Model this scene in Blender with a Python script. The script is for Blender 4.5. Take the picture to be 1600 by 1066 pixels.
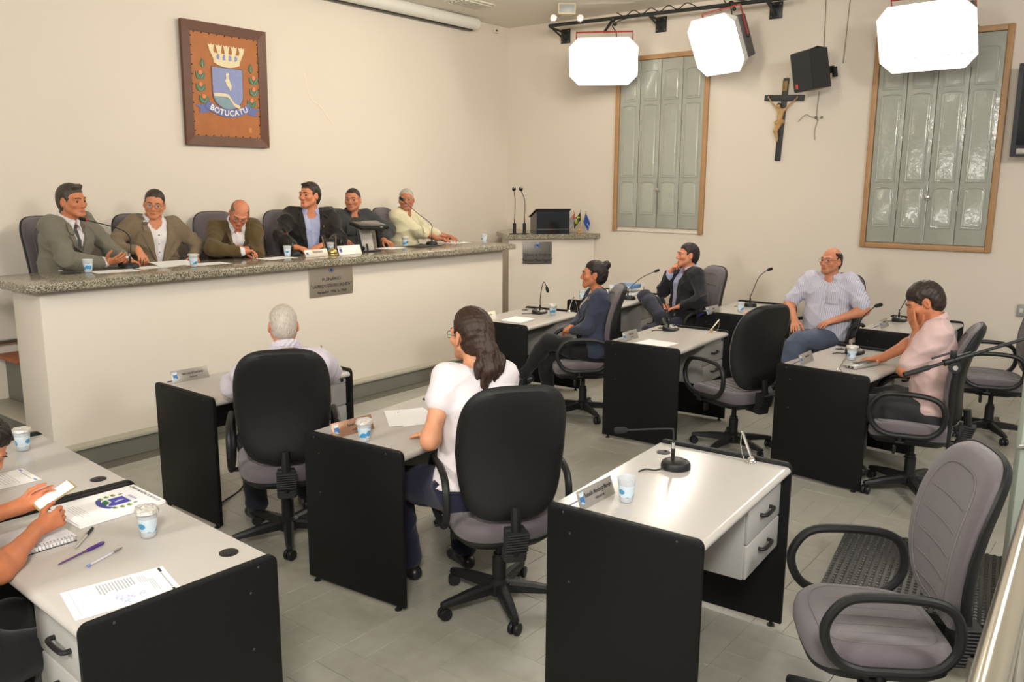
import bpy, bmesh, math, random
import numpy as np
from mathutils import Vector, Matrix, Euler, noise
random.seed(7)
for o in list(bpy.data.objects): bpy.data.objects.remove(o)
SC = bpy.context.scene
COL = SC.collection
R = math.radians
# ---------------------------------------------------------------- camera, world, exposure
CAMZ = 1.912
def make_camera():
    yaw, pitch, roll = R(51.70), R(10.647), R(0.339)
    f = Vector((math.sin(yaw)*math.cos(pitch), math.cos(yaw)*math.cos(pitch), -math.sin(pitch)))
    r = Vector((math.cos(yaw), -math.sin(yaw), 0)); u = r.cross(f)
    r2 = r*math.cos(roll)+u*math.sin(roll); u2 = u*math.cos(roll)-r*math.sin(roll)
    m = Matrix((( r2.x, u2.x, -f.x, 0), (r2.y, u2.y, -f.y, 0), (r2.z, u2.z, -f.z, CAMZ), (0, 0, 0, 1)))
    cd = bpy.data.cameras.new('camera'); cd.sensor_width = 36; cd.lens = 1311.46/1600*36
    cd.clip_start = .05; cd.clip_end = 60
    co = bpy.data.objects.new('camera', cd); COL.objects.link(co); co.matrix_world = m
    SC.camera = co
make_camera()
SC.view_settings.view_transform = 'Standard'; SC.view_settings.look = 'None'
SC.view_settings.gamma = 1.0; SC.view_settings.use_curve_mapping = False
SC.view_settings.exposure = 0.0
W = bpy.data.worlds.new('world'); SC.world = W; W.use_nodes = True
W.node_tree.nodes['Background'].inputs[0].default_value = (1.0, 0.98, 0.95, 1)
W.node_tree.nodes['Background'].inputs[1].default_value = 0.32
def area_light(name, loc, target, power, sx, sy, col):
    l = bpy.data.lights.new(name, 'AREA'); l.shape = 'RECTANGLE'; l.size = sx; l.size_y = sy
    l.energy = power; l.color = col
    o = bpy.data.objects.new(name, l); COL.objects.link(o); o.location = loc
    d = Vector(target)-Vector(loc); o.rotation_euler = d.to_track_quat('-Z', 'Y').to_euler()
    return o
WARM = (1.0, .955, .88)
# the room's other studio fluorescents, unseen behind and beside the camera, and one added lamp
area_light('studio_light_left', (-2.4, 2.9, 2.9), (2.4, 2.6, .3), 120, .9, .6, WARM)
area_light('studio_light_unseen', (5.6, 3.3, 3.72), (6.4, 7.2, 2.6), 74, .9, .6, (1.0, .88, .71))  # unseen lamp over the desks, added for the warm pool on the left wall
area_light('studio_light_unseen', (-.9, -.6, 3.6), (3.2, 3.6, .6), 175, .9, .6, WARM)
area_light('studio_light_unseen', (2.8, -2.2, 3.5), (6.8, 4.4, 1.4), 120, .9, .6, (1.0, .97, .93))
# ---------------------------------------------------------------- materials
MATS = {}
def nd(nt, t, **kw):
    n = nt.nodes.new(t)
    for k, v in kw.items():
        if k in n.inputs.keys(): n.inputs[k].default_value = v
        else: setattr(n, k, v)
    return n
def mat(name, col, rough=.6, metal=0., bump=0., bscale=60., var=0., vscale=6., spec=.5, coat=0., sheen=0., emit=None, estr=0., alpha=1., trans=0., detail=3.):
    if name in MATS: return MATS[name]
    m = bpy.data.materials.new(name); m.use_nodes = True; nt = m.node_tree
    b = nt.nodes['Principled BSDF']
    c = tuple(col)+(1,) if len(col) == 3 else col
    b.inputs['Base Color'].default_value = c; b.inputs['Roughness'].default_value = rough
    b.inputs['Metallic'].default_value = metal; b.inputs['Specular IOR Level'].default_value = spec
    b.inputs['Coat Weight'].default_value = coat; b.inputs['Sheen Weight'].default_value = sheen
    b.inputs['Alpha'].default_value = alpha; b.inputs['Transmission Weight'].default_value = trans
    if emit: b.inputs['Emission Color'].default_value = tuple(emit)+(1,); b.inputs['Emission Strength'].default_value = estr
    if bump or var:
        tc = nd(nt, 'ShaderNodeTexCoord')
    if bump:
        n = nd(nt, 'ShaderNodeTexNoise', Scale=bscale, Detail=detail); nt.links.new(tc.outputs['Object'], n.inputs['Vector'])
        bp = nd(nt, 'ShaderNodeBump', Strength=bump, Distance=.01); nt.links.new(n.outputs[0], bp.inputs['Height']); nt.links.new(bp.outputs[0], b.inputs['Normal'])
    if var:
        n = nd(nt, 'ShaderNodeTexNoise', Scale=vscale, Detail=4.); nt.links.new(tc.outputs['Object'], n.inputs['Vector'])
        mx = nd(nt, 'ShaderNodeMix', data_type='RGBA')
        mx.inputs[6].default_value = tuple(max(0, v*(1-var)) for v in c[:3])+(1,); mx.inputs[7].default_value = tuple(min(1, v*(1+var)) for v in c[:3])+(1,)
        nt.links.new(n.outputs[0], mx.inputs[0]); nt.links.new(mx.outputs[2], b.inputs['Base Color'])
    MATS[name] = m; return m
def srgb(r, g, b):
    f = lambda v: (v/255/12.92) if v <= 10 else ((v/255+.055)/1.055)**2.4
    return (f(r), f(g), f(b))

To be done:
Every line of the material is to be quoted exactly, with no pictures carried over.

Task answer:
Model this scene in Blender with a Python script. The script is for Blender 4.5. Take the picture to be 1600 by 1066 pixels.
import bpy, bmesh, math, random
import numpy as np
from mathutils import Vector, Matrix, Euler, noise
random.seed(7)
for o in list(bpy.data.objects): bpy.data.objects.remove(o)
SC = bpy.context.scene
COL = SC.collection
R = math.radians
# ---------------------------------------------------------------- camera, world, exposure
CAMZ = 1.912
def make_camera():
    yaw, pitch, roll = R(51.70), R(10.647), R(0.339)
    f = Vector((math.sin(yaw)*math.cos(pitch), math.cos(yaw)*math.cos(pitch), -math.sin(pitch)))
    r = Vector((math.cos(yaw), -math.sin(yaw), 0)); u = r.cross(f)
    r2 = r*math.cos(roll)+u*math.sin(roll); u2 = u*math.cos(roll)-r*math.sin(roll)
    m = Matrix((( r2.x, u2.x, -f.x, 0), (r2.y, u2.y, -f.y, 0), (r2.z, u2.z, -f.z, CAMZ), (0, 0, 0, 1)))
    cd = bpy.data.cameras.new('camera'); cd.sensor_width = 36; cd.lens = 1311.46/1600*36
    cd.clip_start = .05; cd.clip_end = 60
    co = bpy.data.objects.new('camera', cd); COL.objects.link(co); co.matrix_world = m
    SC.camera = co
make_camera()
SC.view_settings.view_transform = 'Standard'; SC.view_settings.look = 'None'
SC.view_settings.gamma = 1.0; SC.view_settings.use_curve_mapping = False
SC.view_settings.exposure = 0.0
W = bpy.data.worlds.new('world'); SC.world = W; W.use_nodes = True
W.node_tree.nodes['Background'].inputs[0].default_value = (1.0, 0.98, 0.95, 1)
W.node_tree.nodes['Background'].inputs[1].default_value = 0.32
def area_light(name, loc, target, power, sx, sy, col):
    l = bpy.data.lights.new(name, 'AREA'); l.shape = 'RECTANGLE'; l.size = sx; l.size_y = sy
    l.energy = power; l.color = col
    o = bpy.data.objects.new(name, l); COL.objects.link(o); o.location = loc
    d = Vector(target)-Vector(loc); o.rotation_euler = d.to_track_quat('-Z', 'Y').to_euler()
    return o
WARM = (1.0, .955, .88)
# the room's other studio fluorescents, unseen behind and beside the camera, and one added lamp
area_light('studio_light_left', (-2.4, 2.9, 2.9), (2.4, 2.6, .3), 120, .9, .6, WARM)
area_light('studio_light_unseen', (5.6, 3.3, 3.72), (6.4, 7.2, 2.6), 74, .9, .6, (1.0, .88, .71))  # unseen lamp over the desks, added for the warm pool on the left wall
area_light('studio_light_unseen', (-.9, -.6, 3.6), (3.2, 3.6, .6), 175, .9, .6, WARM)
area_light('studio_light_unseen', (2.8, -2.2, 3.5), (6.8, 4.4, 1.4), 120, .9, .6, (1.0, .97, .93))
# ---------------------------------------------------------------- materials
MATS = {}
def nd(nt, t, **kw):
    n = nt.nodes.new(t)
    for k, v in kw.items():
        if k in n.inputs.keys(): n.inputs[k].default_value = v
        else: setattr(n, k, v)
    return n
def mat(name, col, rough=.6, metal=0., bump=0., bscale=60., var=0., vscale=6., spec=.5, coat=0., sheen=0., emit=None, estr=0., alpha=1., trans=0., detail=3.):
    if name in MATS: return MATS[name]
    m = bpy.data.materials.new(name); m.use_nodes = True; nt = m.node_tree
    b = nt.nodes['Principled BSDF']
    c = tuple(col)+(1,) if len(col) == 3 else col
    b.inputs['Base Color'].default_value = c; b.inputs['Roughness'].default_value = rough
    b.inputs['Metallic'].default_value = metal; b.inputs['Specular IOR Level'].default_value = spec
    b.inputs['Coat Weight'].default_value = coat; b.inputs['Sheen Weight'].default_value = sheen
    b.inputs['Alpha'].default_value = alpha; b.inputs['Transmission Weight'].default_value = trans
    if emit: b.inputs['Emission Color'].default_value = tuple(emit)+(1,); b.inputs['Emission Strength'].default_value = estr
    if bump or var:
        tc = nd(nt, 'ShaderNodeTexCoord')
    if bump:
        n = nd(nt, 'ShaderNodeTexNoise', Scale=bscale, Detail=detail); nt.links.new(tc.outputs['Object'], n.inputs['Vector'])
        bp = nd(nt, 'ShaderNodeBump', Strength=bump, Distance=.01); nt.links.new(n.outputs[0], bp.inputs['Height']); nt.links.new(bp.outputs[0], b.inputs['Normal'])
    if var:
        n = nd(nt, 'ShaderNodeTexNoise', Scale=vscale, Detail=4.); nt.links.new(tc.outputs['Object'], n.inputs['Vector'])
        mx = nd(nt, 'ShaderNodeMix', data_type='RGBA')
        mx.inputs[6].default_value = tuple(max(0, v*(1-var)) for v in c[:3])+(1,); mx.inputs[7].default_value = tuple(min(1, v*(1+var)) for v in c[:3])+(1,)
        nt.links.new(n.outputs[0], mx.inputs[0]); nt.links.new(mx.outputs[2], b.inputs['Base Color'])
    MATS[name] = m; return m
def srgb(r, g, b):
    f = lambda v: (v/255/12.92) if v <= 10 else ((v/255+.055)/1.055)**2.4
    return (f(r), f(g), f(b))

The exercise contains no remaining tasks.